Monday, May 15, 2017

15-May-17: If Jordan's stand on terror is "clear to everyone", can they answer these two questions?

Foreign Minister Ayman Safadi, Egyptian Foreign Minister Sameh Shukri
and Saeb Erekat, PLO’s executive committee’s secretary and chief
Palestinian negotiator, during a press conference in Amman on Sunday
[Image Source]
Over at Ynet, there's a report ["Responding to Netanyahu, Jordan says stance against terrorism 'clear to everyone'", Roi Kais, May 14, 2017] from last night that's hard for us to ignore.

It quotes the foreign minister of the Hashemite Kingdom of Jordan attempting to explain, in the wake of bitter criticism from Israel a day earlier, that when it comes to defeating the terrorists, Jordan is on the right side:
After Israel and Jordan trade accusations and condemnations over Saturday's stabbing attack which resulted in the killing of a Jordanian citizen, Jordan announces, 'Our positions against violence and terrorism are clear to everyone,' adding that they are invested in 'establishing security, peace and freedom for the Palestinians... Foreign Minister Ayman Safadi made his response at a press conference in Amman with his Egyptian counterpart, Sameh Shukri and Saeb Erekat, the secretary-general of the Palestine Liberation Organization Executive Committee... “Jordan is and was a voice of reason and peace... " Safadi said, adding that King Abdullah II is “invested in establishing security, peace and freedom for the Palestinians.”
Jordan came in from criticism from many quarters, including via a speech by Prime Minister Benjamin Netanyahu of Israel, in the wake of the events we described on Saturday ["13-May-17: In Jerusalem's Old City, a Jordanian stabs an Israeli and the Jordanians are outraged (so are we, for different reasons)"] Essentially, the Jordanians reacted to the killing of a Jordanian attacker who was stopped while in the act of an unprovoked stabbing attack on an Israeli Druze police officer by condemning Israel.

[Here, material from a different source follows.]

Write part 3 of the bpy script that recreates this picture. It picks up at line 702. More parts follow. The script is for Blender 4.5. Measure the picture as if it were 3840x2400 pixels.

We are going to try to get a message to Mr Safadi of Jordan tonight. In it, we plan to ask him these two questions:
  1. When he refers to the Kingdom of Jordan holding "positions against violence and terrorism", does he see this as being consistent with harboring a self-confessed Jordanian mass-murderer who is on the FBI's Most Wanted Terrorists list and, in effect, telling the American Justice Department to go take a hike
  2. Does Jordan being "a voice of reason and peace" fit with Jordan's repudiation - on transparent and specious grounds - of the Extradition Treaty it signed in 1995 with the United States and which the United States (as sources in the US government have given us to understand) regards as fully effective and valid?
We absolutely share the Jordan foreign minister's view that Jordan's "positions" ought to be "clear to everyone".

As clear as they can possibly be.

The background is here.

1 comment:

Tzioni said...

One cannot expect any declarations emanating from a Muslim nation to be true. Remember, they practice taquiyya, political lying. They will tell the world what they want in order to get whatever they want from the public arena. But notice the statements were all about ensuring the rights of the Jordanian people, not any other people. A clear example of Jordan's positions on violence and terrorism can be seen in the way the Jordan police handle the peace on the Temple Mount. They arrest Jews for praying, even uttering a simple blessing before drinking water. They are Muslims who practice Sharia law and they are hypocrites as well, as they will accept the help of Israel but demonize Israel publicly to save face with other Arabs. The Muslim culture is corrupt and problematic, anti-freedon and pro-death. They cannot be trusted in what they say.